Again, I’d want to explore this more, and read more about what has been written by various language experts. One thing that would tend against this interpretation is that the same word is used when instructing slaves to “obey” their masters. Still, the explanation presented here is interesting, and a good reminder that words do not translate exactly.

While we’re on the subject, check out this one:

Other mistranslations are more sinister, like the popular translation of “arsenokoites” as “homosexuals,” which is a bit absurd, as there is a separate Greek word for that. “Arsenokoite” is a cognate of “man” and “bed” and no one knows what the word means because its usage is so rare. It’s been suggested that it was a reference to gigolos, but that’s an equally unsupported guess. Because the word occurs next to “malakos” (luxurious) it is more likely a colorful reference to the soft-living and pleasure-loving rich (who have a harder time in the New Testament than camels do).

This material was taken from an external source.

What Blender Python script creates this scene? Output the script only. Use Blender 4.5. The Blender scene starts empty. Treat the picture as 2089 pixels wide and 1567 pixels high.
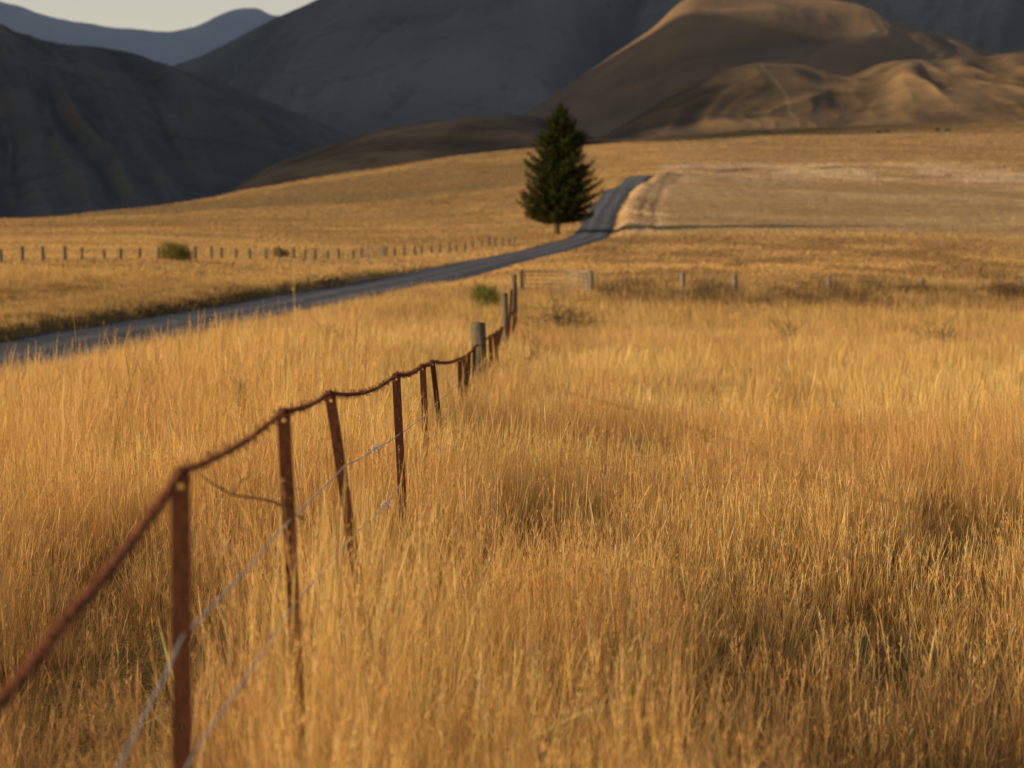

Malakos (soft) also gets mistranslated “effeminate,” mostly in order to support the reading of “arsenokoites” as “homosexuals.” But “malakos” doesn’t mean effeminate; there’s a different word for that, too. Malakos means luxury-loving, softened by easy life and too many soft cushions. In Greek, that concept doesn’t carry gendered connotations. Romans associated that with being “like a woman,” and because Romans had issues with effeminacy/masculinity*, we inherited both their commentary and their misreading. But the Greeks didn’t have these issues. (They had other issues.)

There’s no evidence that “malakoi arsenokoites” had anything to do with sexual orientation, gender identity, or manliness or lack thereof. Greece is not Rome. Malakoi arsenokoites are most likely pleasure-loving rich men who loll about on bed eating grapes all day and ignore the suffering of their impoverished neighbors. That’s a type of vice that the New Testament lectures on frequently and at length, and to which the letters in which these words appear devote considerable attention. Rich, luxurious, gaudy living was also a vice that Greeks tended to scorn and treat with mockery. They would have found Trump Tower hilarious.

This I’ve heard about before—that we don’t actually know what the word “arsenokoites” means, because it appears to have been a completely made-up word. How we choose to translate it says more about us than about what the Apostle Paul actually meant when he used that word, because we do not know.

When I went looking for the word “hupakoe”—to verify whether it actually meant “listen under”—what I found in most cases was less a dictionary than a concordance. A concordance is not a discussion of what a word meant at the time. Instead, it is a list of how the word has been translated each place it appears in the New Testament. It appears to be extremely difficult, nigh on impossible, to find lists of how a given word was used in writings outside of the Bible.

Understanding what Greek words used in the New Testament meant to those who used them has got to involve more than looking at how they have been translated into English. And fortunately, there are scholars who do this work. What’s worth remembering, as laypeople, is that language is complicated, and that English versions of the Bible are translations, with all of the limitations that come along with that.

Learning Greek, for those who want to get beyond the English, is good, but not a perfect solution. I studied Greek for many years and became fairly proficient in translating Koine Greek (the dialect the New Testament is written in). Still, I was reliant on dictionaries that were written by someone, and that did not involve a lot of deep reflection on and understanding of word meanings (instead, we simply memorized a list of possible translations of each word).

All of this is really only a problem for those who insist on an inerrant, infallible Bible that is straightforward and easily understood by the average layperson when taken at face value. Language and translation—especially when they involve documents written down thousands of years ago and copied over centuries—is rarely simple and straightforward.